Younger Americans accept inter-racial relationships as part of the normal social and sexual landscape. Yet, the very speed with which American society has progressed has threatened half of the country, older and mostly white, unable and unwilling to live in the present.
The moderate Republican Party of former US president Dwight Eisenhower and the Rockefellers has been taken over by a radical crowd, with even Eisenhower’s granddaughter now openly backing Obama. So it boggles many non-Americans’ minds that so many in that great nation still do not wake up to the reality that four more years of Republican rule will further degrade and bankrupt the country.
In any civilized society, ignorance is not illegal and being moralistic is anybody’s inherent privilege. But what is alarming is how private religious beliefs and morals have increasingly shaped the secular agenda of the US, whose Founding Fathers had specifically designed the Constitution to separate state and church.
RADICAL REPUBLICANS?
Today’s radical Republican Party represents a large segment of the population that believes that abortions and same-sex marriage are immoral, that God sent the US to Iraq, and that bailing out Wall Street is “socialism.”

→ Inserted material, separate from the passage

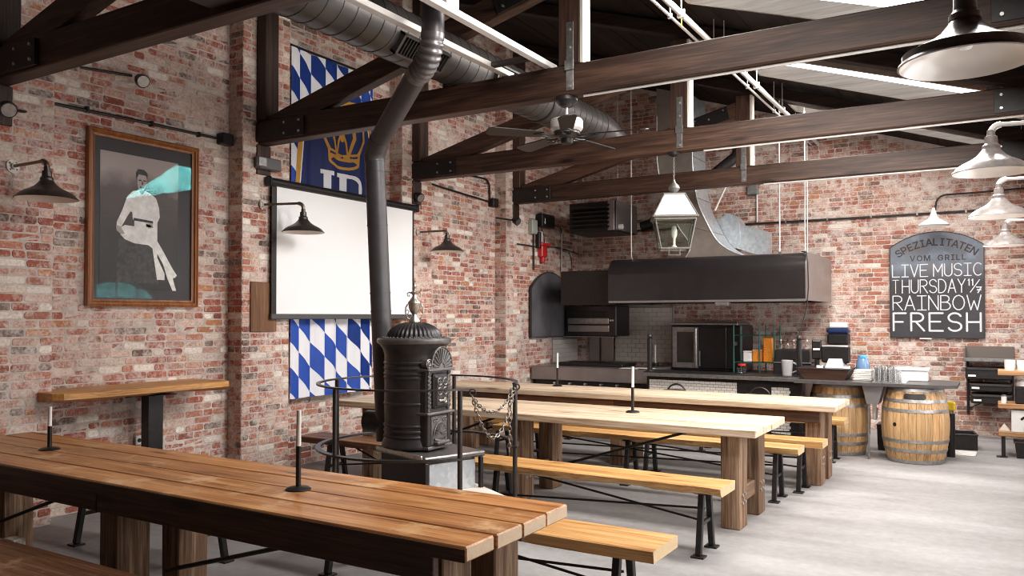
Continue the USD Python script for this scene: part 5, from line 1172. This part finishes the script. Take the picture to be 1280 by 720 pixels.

At the Republican Convention in August, the ear-splitting chants of “USA! USA!” and “Drill, baby, drill” sounded like cries of desperation, as well as of defiance against an enemy who threatens American’s divine right to remain supreme. Palin has since identified the enemy, proclaiming of Obama: “This is not a man who sees America like you and I see America.”
Whether or not her judgment carries a racist undertone, as many observers believe, the polls indicate that many Americans agree.
Sin-ming Shaw is a former visiting fellow in History at Oxford and Princeton universities.